しかし、この間の計画プロセスには多くの問題点があり、このまま「Bルート」が承認されるのは手続きの正当性を欠いていると考えます。別紙に列挙した問題点を精査していただき、公正で客観的な御審議をお願い申し上げます。
また併せて、下記の要望事項の実現にご尽力下さいますようお願いいたします。
私たちは、山梨県内を「中部横断道」として通用する「どのような規格の道路が」「どこを通れば」この地域の振興に役立つのか、広く住民で議論したい、の願いを込めて、ここに要望する次第です。
要望事項
1 ワーキングループが選定したBルートは正式承認しないこと中部横断道の八ヶ岳南麓を横断するBルート案に反対する声が広がっています。
○今年1月北杜市中部横断自動車道活用検討委員会が住民を対象とし募集したパブリックコメントには、いまだかってない108件の意見が寄せられ、そのうちの8割以上がBルート案に反対・疑問の意見でした。また、この活用検討委員会の複数の委員からも審議のやり方への異論やBルート案への反対の意見が出されています。
○3月6日には中部横断自動車道八ヶ岳南麓新ルート沿線住民の会と大泉町下井出地区東組高速道路反対対策委員会、中部横断自動車道八ヶ岳南麓の会の三団体が連名でBルートを正式決定しないよう要請書を提出しました。
○6月20日、@県道28号線につながる沿線自営業者 有志の会(50店舗)の「意見書」 A八ヶ岳の芸術的価値を守るアート、クラフト作家有志の会「意見書」 Bとおせんぼ「意見書」 C子供の未来を考える会・北杜(チャイルドほくと)「要望書」 C森のようちえんピッコロ「意見書」が、関東地方小委員会と国交省に提出されました。これらの意見書、要望書は、「八ヶ岳南麓を横断する高速道路に反対」「見直しを要望」するもので、広く住民の意見を取り入れた道づくりを求めています。

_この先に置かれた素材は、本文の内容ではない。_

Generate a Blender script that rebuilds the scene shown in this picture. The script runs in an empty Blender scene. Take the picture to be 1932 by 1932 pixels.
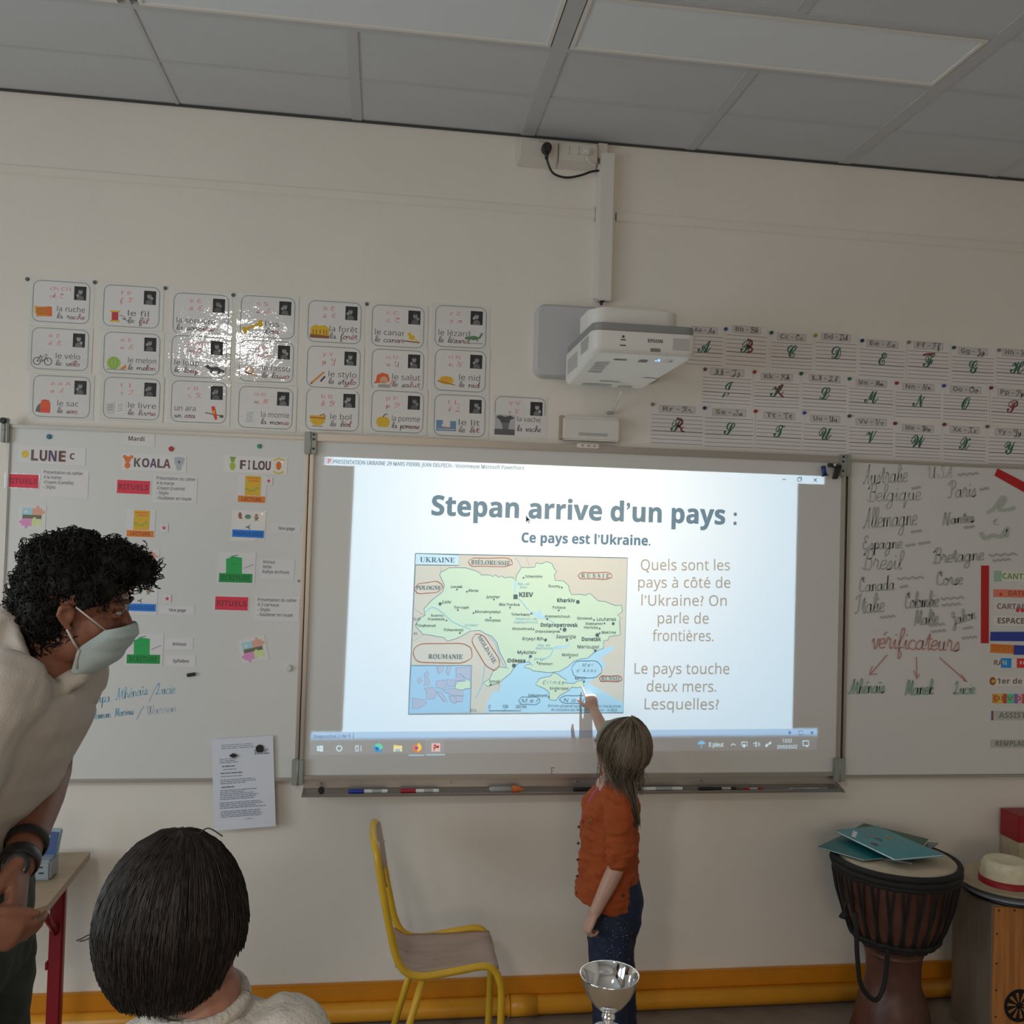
import bpy, bmesh, math, random
from mathutils import Vector, Matrix, noise
random.seed(7)
C = bpy.context.scene.collection
SC = bpy.context.scene
PI = math.pi
# ------------------------------------------------------------------ camera
F, YAW, PITCH, ROLL = 1749.77, 0.13738892, 0.02376272, 0.02913113
DW, CH = 3.389, 1.735                      # camera to wall, camera height
def cam_axes():
    cy, sy, cp, sp = math.cos(YAW), math.sin(YAW), math.cos(PITCH), math.sin(PITCH)
    f = Vector((sy*cp, cy*cp, sp)); r = Vector((cy, -sy, 0)); u = r.cross(f)
    cr, sr = math.cos(ROLL), math.sin(ROLL)
    return r*cr + u*sr, u*cr - r*sr, f
RX, UP, FW = cam_axes()
cd = bpy.data.cameras.new('camera'); cam = bpy.data.objects.new('camera', cd); C.objects.link(cam)
cam.matrix_world = Matrix(((RX.x, UP.x, -FW.x, 0), (RX.y, UP.y, -FW.y, -DW), (RX.z, UP.z, -FW.z, CH), (0, 0, 0, 1)))
cd.sensor_fit = 'HORIZONTAL'; cd.sensor_width = 36; cd.lens = 36*F/1932; cd.clip_start = .02
SC.camera = cam
SC.view_settings.view_transform = 'Standard'; SC.view_settings.look = 'None'
SC.view_settings.gamma = 1; SC.view_settings.use_curve_mapping = False
SC.view_settings.exposure = 0.0
def at(px, py, Y=0.0):
    d = RX*(px-966) - UP*(py-966) + FW*F
    t = (Y+DW)/d.y
    return Vector((d.x*t, Y, CH+d.z*t))
# ------------------------------------------------------------------ world and lights
wd = bpy.data.worlds.new('world'); SC.world = wd; wd.use_nodes = True
wd.node_tree.nodes['Background'].inputs[0].default_value = (.62, .78, 1, 1)
wd.node_tree.nodes['Background'].inputs[1].default_value = .2
def area(name, loc, size, look, power, col):
    l = bpy.data.lights.new(name, 'AREA'); l.shape = 'RECTANGLE'; l.size, l.size_y = size; l.energy = power; l.color = col
    o = bpy.data.objects.new(name, l); C.objects.link(o); o.location = loc
    o.rotation_euler = (Vector(look)-Vector(loc)).to_track_quat('-Z', 'Y').to_euler(); return o
XL, XR, YR, ZC = -3.35, 3.7, -6.8, 3.222      # room shell
LIGHTS = dict(
 left_near=((XL+.12, -2.2, 1.5), (1.7, 1.5), (0, -2.2, 1.0), 31, (.84, .96, 1)),
 left_far=((XL+.12, -4.3, 1.7), (1.7, 1.5), (0, -4.3, 1.3), 22, (.55, .80, 1)),
 rear_left=((-.1, YR+.12, 1.5), (1.7, 1.1), (.2, 0, .4), 26, (1, .78, .54)),
 rear_right=((2.5, YR+.12, 1.8), (1.7, 1.6), (2.5, 0, 1.5), 1, (1, .90, .80)),
 lamp=((-1.22, -4.2, ZC-.05), (.6, .24), (-1.18, -4.25, 0), 30, (1, .95, .88)))
for _n, _a in LIGHTS.items(): area(_n+'_light', *_a)
# ------------------------------------------------------------------ materials
MATS = {}
def lin(c): c /= 255; return c/12.92 if c <= .04045 else ((c+.055)/1.055)**2.4
def ph(r, g, b, E=.35):
    c = [lin(v)/E for v in (r, g, b)]; k = min(1, .86/max(c)); return tuple(v*k for v in c)
def mat(name, rgb, rough=.6, metal=0, bump=0, bscale=60, coat=0, var=0, vscale=5, stretch=None, emit=0, spec=.5, alpha=1, trans=0, col2=None):
    if name in MATS: return MATS[name]
    m = bpy.data.materials.new(name); m.use_nodes = True; nt = m.node_tree; b = nt.nodes['Principled BSDF']
    b.inputs['Base Color'].default_value = (*rgb, 1); b.inputs['Roughness'].default_value = rough
    b.inputs['Metallic'].default_value = metal; b.inputs['Specular IOR Level'].default_value = spec
    b.inputs['Coat Weight'].default_value = min(1, coat); b.inputs['Coat IOR'].default_value = 2.2 if coat > 1 else 1.5; b.inputs['Coat Roughness'].default_value = .04
    b.inputs['Alpha'].default_value = alpha; b.inputs['Transmission Weight'].default_value = trans
    if emit: b.inputs['Emission Color'].default_value = (*rgb, 1); b.inputs['Emission Strength'].default_value = emit
    if bump or var:
        tc = nt.nodes.new('ShaderNodeTexCoord'); mp = nt.nodes.new('ShaderNodeMapping')
        if stretch: mp.inputs['Scale'].default_value = stretch
        nt.links.new(tc.outputs['Object'], mp.inputs[0])
    if bump:
        n = nt.nodes.new('ShaderNodeTexNoise'); n.inputs['Scale'].default_value = bscale; n.inputs['Detail'].default_value = 4
        bp = nt.nodes.new('ShaderNodeBump'); bp.inputs['Strength'].default_value = min(1, bump); bp.inputs['Distance'].default_value = .002*max(1, bump)
        nt.links.new(mp.outputs[0], n.inputs[0]); nt.links.new(n.outputs['Fac'], bp.inputs['Height']); nt.links.new(bp.outputs[0], b.inputs['Normal'])
        if coat: nt.links.new(bp.outputs[0], b.inputs['Coat Normal'])
    if var:
        n = nt.nodes.new('ShaderNodeTexNoise'); n.inputs['Scale'].default_value = vscale; n.inputs['Detail'].default_value = 5
        rp = nt.nodes.new('ShaderNodeMapRange'); rp.inputs[1].default_value = .3; rp.inputs[2].default_value = .7
        mx = nt.nodes.new('ShaderNodeMix'); mx.data_type = 'RGBA'
        c2 = col2 or tuple(min(1, v*(1+var)) for v in rgb)
        mx.inputs['A'].default_value = (*[v*(1-var) for v in rgb], 1) if not col2 else (*rgb, 1); mx.inputs['B'].default_value = (*c2, 1)
        nt.links.new(mp.outputs[0], n.inputs[0]); nt.links.new(n.outputs['Fac'], rp.inputs[0])
        nt.links.new(rp.outputs[0], mx.inputs['Factor']); nt.links.new(mx.outputs['Result'], b.inputs['Base Color'])
    MATS[name] = m; return m
def ink(rgb, rough=.6):
    k = 'ink_%d_%d_%d' % tuple(int(v*255) for v in rgb)
    return mat(k, rgb, rough)
M_WALL = mat('wall_paint', (.87, .81, .735), .75, bump=.25, bscale=220, var=.03, vscale=2)
M_BOARD = mat('whiteboard_enamel', (.77, .755, .73), .42, bump=.05, bscale=300)
M_ALU = mat('brushed_aluminium', (.50, .46, .42), .38, .75, bump=.1, bscale=90, stretch=(1, 1, 20))
M_GALV = mat('galvanised_steel', (.33, .34, .32), .5, .55, bump=.1, bscale=80)
M_PAPER = mat('white_paper', (.84, .81, .81), .7, bump=.1, bscale=40)
M_PAPERC = mat('cream_paper', (.84, .79, .77), .7, bump=.1, bscale=40)
M_LAMIN = mat('laminated_card', (.86, .82, .80), .35, coat=2, bump=.65, bscale=26)
M_FILM = mat('laminate_film', (.84, .81, .77), .3, coat=2, bump=.65, bscale=22)
M_BLACK = mat('black_plastic', (.02, .02, .022), .4)
M_WPL = mat('white_plastic', (.80, .76, .71), .4)
# ------------------------------------------------------------------ mesh builder
class MB:
    def __init__(s): s.v = []; s.f = []; s.m = []; s.sm = []; s.mats = []
    def mi(s, m):
        if m not in s.mats: s.mats.append(m)
        return s.mats.index(m)
    def add(s, vs, fs, m, smooth=False):
        o = len(s.v); s.v += [Vector(v) for v in vs]; k = s.mi(m)
        for f in fs: s.f.append([i+o for i in f]); s.m.append(k); s.sm.append(smooth)
    def box(s, x0, x1, y0, y1, z0, z1, m, bev=0, mx=None):
        bm = bmesh.new(); bmesh.ops.create_cube(bm, size=1)
        for v in bm.verts: v.co = Vector(((x0+x1)/2+v.co.x*(x1-x0), (y0+y1)/2+v.co.y*(y1-y0), (z0+z1)/2+v.co.z*(z1-z0)))
        if bev: bmesh.ops.bevel(bm, geom=bm.edges[:], offset=bev, segments=8 if bev > .012 else 2, affect='EDGES', clamp_overlap=True)
        bm.verts.index_update()
        s.add([mx @ v.co if mx else v.co.copy() for v in bm.verts], [[v.index for v in f.verts] for f in bm.faces], m, False); bm.free()
    def hexa(s, q, m, bev=0, smooth=False):
        """q: 8 points, bottom ring 0-3 then top ring 4-7"""
        bm = bmesh.new(); vs = [bm.verts.new(p) for p in q]
        for f in ((0, 1, 2, 3), (4, 5, 6, 7), (0, 1, 5, 4), (1, 2, 6, 5), (2, 3, 7, 6), (3, 0, 4, 7)): bm.faces.new([vs[i] for i in f])
        bmesh.ops.recalc_face_normals(bm, faces=bm.faces[:])
        if bev: bmesh.ops.bevel(bm, geom=bm.edges[:], offset=bev, segments=3, affect='EDGES', clamp_overlap=True)
        bm.verts.index_update(); s.add([v.co.copy() for v in bm.verts], [[v.index for v in f.verts] for f in bm.faces], m, smooth); bm.free()
    def prism(s, pts, y0, y1, m):
        """outline in (x,z) extruded from y0 to y1"""
        n = len(pts); vs = [(p[0], y0, p[1]) for p in pts]+[(p[0], y1, p[1]) for p in pts]
        fs = [list(range(n)), list(range(2*n-1, n-1, -1))]+[(i, (i+1) % n, n+(i+1) % n, n+i) for i in range(n)]
        s.add(vs, fs, m)
    def rplate(s, x0, x1, z0, z1, r, y0, y1, m, n=6):
        """rounded rectangle facing the room"""
        P = []
        for cx, cz, a0 in ((x1-r, z0+r, -90), (x1-r, z1-r, 0), (x0+r, z1-r, 90), (x0+r, z0+r, 180)):
            for i in range(n+1): a = math.radians(a0+90*i/n); P.append((cx+r*math.cos(a), cz+r*math.sin(a)))
        k = len(P); cx, cz = (x0+x1)/2, (z0+z1)/2; e = .008
        Q = [(cx+(x-cx)*(1-2*e/(x1-x0)), cz+(z-cz)*(1-2*e/(z1-z0))) for x, z in P]
        vs = [(x, y1, z) for x, z in P]+[(x, y0+e, z) for x, z in P]+[(x, y0, z) for x, z in Q]
        s.add(vs, [(j*k+i, j*k+(i+1) % k, (j+1)*k+(i+1) % k, (j+1)*k+i) for j in (0, 1) for i in range(k)], m, True); s.add(vs[2*k:], [list(range(k))], m); s.add(vs[:k], [list(range(k))], m)
    def tray(s, x0, x1, y0, y1, zb, zt, rf, rb, m, e=.014, n=8, taper=0):
        """box rounded in plan, softened at the bottom; zb is (front, back)"""
        P = []
        for cx, cy, a0, r in ((x1-rf, y0+rf, -90, rf), (x1-rb, y1-rb, 0, rb), (x0+rb, y1-rb, 90, rb), (x0+rf, y0+rf, 180, rf)):
            for i in range(n+1): a = math.radians(a0+90*i/n); P.append((cx+r*math.cos(a), cy+r*math.sin(a)))
        k = len(P); xm, ym = (x0+x1)/2, (y0+y1)/2; zz = lambda y: zb[0]+(zb[1]-zb[0])*(y-y0)/(y1-y0); vs = []
        for ins, up in ((e, 0), (e*.35, e*.3), (0, e), (0, None)):
            for x, y in P:
                X = xm+(x-xm)*(1-2*ins/(x1-x0)); Y = ym+(y-ym)*(1-2*ins/(y1-y0)); t = (Y-y0)/(y1-y0); X -= taper*t*max(0, (X-xm)/(x1-xm)) if up is not None else 0
                vs.append((X, Y, zz(Y)+up if up is not None else zt))
        s.add(vs, [(j*k+i, j*k+(i+1) % k, (j+1)*k+(i+1) % k, (j+1)*k+i) for j in range(3) for i in range(k)], m, True); s.add(vs[:k], [list(range(k))], m); s.add(vs[3*k:], [list(range(k))], m)
    def tube(s, pts, rad, m, n=10, side=None, caps=True, smooth=True, ball=False):
        pts = [Vector(p) for p in pts]; k = len(pts)
        if not isinstance(rad, (list, tuple)): rad = [rad]*k
        rad = [r if isinstance(r, (list, tuple)) else (r, r) for r in rad]
        if ball:
            t0 = (pts[0]-pts[1]).normalized(); t1 = (pts[-1]-pts[-2]).normalized(); a, b = rad[0], rad[-1]; e0 = []; e1 = []
            for an in (.95, .6, .3):
                cs, sn = math.cos(an*PI/2), math.sin(an*PI/2)
                e0.append((pts[0]+t0*sn*min(a), (a[0]*cs, a[1]*cs))); e1.append((pts[-1]+t1*sn*min(b), (b[0]*cs, b[1]*cs)))
            pts = [p for p, _ in e0]+pts+[p for p, _ in e1[::-1]]; rad = [r for _, r in e0]+rad+[r for _, r in e1[::-1]]; k = len(pts)
        tan = [(pts[min(i+1, k-1)]-pts[max(i-1, 0)]).normalized() for i in range(k)]
        ref = Vector(side) if side else (Vector((0, 0, 1)) if abs(tan[0].z) < .9 else Vector((1, 0, 0)))
        vs = []
        for i in range(k):
            a = ref-tan[i]*ref.dot(tan[i]); a.normalize(); b = tan[i].cross(a)
            if not side: ref = a
            for j in range(n):
                t = 2*PI*j/n; vs.append(pts[i]+a*math.cos(t)*rad[i][0]+b*math.sin(t)*rad[i][1])
        fs = [(i*n+j, i*n+(j+1) % n, (i+1)*n+(j+1) % n, (i+1)*n+j) for i in range(k-1) for j in range(n)]
        if caps: fs += [list(range(n))[::-1], [(k-1)*n+j for j in range(n)]]
        s.add(vs, fs, m, smooth)
    def lathe(s, prof, cx, cy, m, n=32, smooth=True, mx=None):
        vs = []; k = len(prof)
        for r, z in prof:
            for j in range(n):
                t = 2*PI*j/n; p = Vector((cx+r*math.cos(t), cy+r*math.sin(t), z)); vs.append(mx @ p if mx else p)
        fs = [(i*n+j, i*n+(j+1) % n, (i+1)*n+(j+1) % n, (i+1)*n+j) for i in range(k-1) for j in range(n)]
        s.add(vs, fs, m, smooth)
    def disc(s, c, r, axis, h, m, n=16, bev=True):
        c = Vector(c); a = Vector(axis).normalized()
        if bev: s.tube([c, c+a*h*.7, c+a*h], [r, r, r*.8], m, n, smooth=False)
        else: s.tube([c, c+a*h], [r, r], m, n, smooth=False)
    def ell(s, c, r, m, R=None, n=16):
        c = Vector(c); vs = []; k = n//2+1
        for i in range(k+1):
            th = PI*i/k
            for j in range(n):
                t = 2*PI*j/n; p = Vector((r[0]*math.sin(th)*math.cos(t), r[1]*math.sin(th)*math.sin(t), r[2]*math.cos(th)))
                vs.append(c+(R @ p if R else p))
        fs = [(i*n+j, (i+1)*n+j, (i+1)*n+(j+1) % n, i*n+(j+1) % n) for i in range(k) for j in range(n)]
        s.add(vs, fs, m, True)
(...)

○7月5日には沿線住民の会の呼び掛けで「Bルートの決定を止めよう」緊急集会が開催され、200名を超える参加者がBルート案に反対の表明をしました。八ヶ岳南麓を横断するBルート案に反対の声は、一昨年の新ルート案の発表以降ますます大きくなり、広がっていることがこの集会の開催を通じても明らかとなりました。
○7月7日、国交省の中原政務官は山梨県の横内知事に対し「7月中に関東地方小委員会を開催し、地元が望むルート案を正式に決定する」と伝えたと報道されましたが、この発言は八ヶ岳南麓を横断する中部横断道の新ルートに反対する住民の意見を無視するもので、しかも政務官の発言としては不適切なもので看過できないことです。住民からはこの発言に対し批判がまき起こっています。
○7月12日には、高根町村山北割・西割の27戸で構成する「こかげ村水道自治会」がBルート案の再検討を要請する意見書を関東地方小委員会と関東地方整備局へ提出し、反対を表明しました。
中部横断自動車道のBルートの建設が予定されている地域とその沿線では、反対・疑問の住民が多数を占めています。国交省、関東地方小委員会は、この住民の声に真摯に耳を傾けなければなりません。